Author: Daniel Defoe

The only memory I have of my father reading to me is when he read me Robinson Crusoe. I was ten. I don’t remember why, of all the moments, he chose to read this particular book to me – when I was already reading at a post collegiate level on my own and had been for awhile – when my sister and my mother had previously done most of the read-alouds in our family. Maybe it was good timing with work, maybe he was excited I was interested in it, who knows? Neither of us remembers at this point, twenty-five years later, but what we do know is this: It mattered.

So it was a pretty big deal to me when in February of 2018, I found myself in the car on a cross country road trip to the Creation Museum with my daughter, my dog, both my parents, and began reading Robinson Crusoe out loud in the car.

Robinson Crusoe was first published on April 25th, 1719, and even though we know it to be a novel now in 2019, it still has elements that lead first time readers to believe it to be a true account of a man’s travels. It was mistaken as such during its early release, an intentional marketing ploy by Daniel Defoe, because even in the 1700’s, sensational stories are sold most efficiently if we think they’re real. Look at James Frey and his Million Little Pieces “memoir.”

The first edition of the book touted Robinson Crusoe as both author and protagonist, but now we know that Crusoe is merely a character. In my personal opinion, not even the best character, I have always been most drawn to Friday.

There are many things inherently wrong with Robinson Crusoe if you look at the story from twenty-first century eyes: Robinson Crusoe works hard and then God blesses him to become a king-like fellow. One, that’s just not how God works, and many 1700’s boys and girls were then encouraged to be like Crusoe with this lordship at motivation. Two, it highlights the slave trade, and if you ask most modern Americans they’ll tell you this is a story of white supremacy, white privilege, oppression of all others, etc. etc.

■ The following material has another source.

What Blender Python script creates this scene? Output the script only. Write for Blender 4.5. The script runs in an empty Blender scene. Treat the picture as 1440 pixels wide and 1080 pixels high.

Despite these hang ups, I love it. I think it’s a story that starts conversations. We need to be having conversations with our kids. What makes a protagonist? What makes a hero? What’s right? How do you feel about Crusoe and Friday’s relationship? Do you think this is appropriate? Do you think its duplicatable? Should it be duplicatable?

Kiddo was only seven when we read this together, but I think she got a lot of out of it and it definitely gave us a better view of the 1700’s as we studied all aspects of history. We got to the travel the world through the eyes of an author who lived during the times, and whether his worldview was good or bad, right or wrong, Defoe described it all vividly.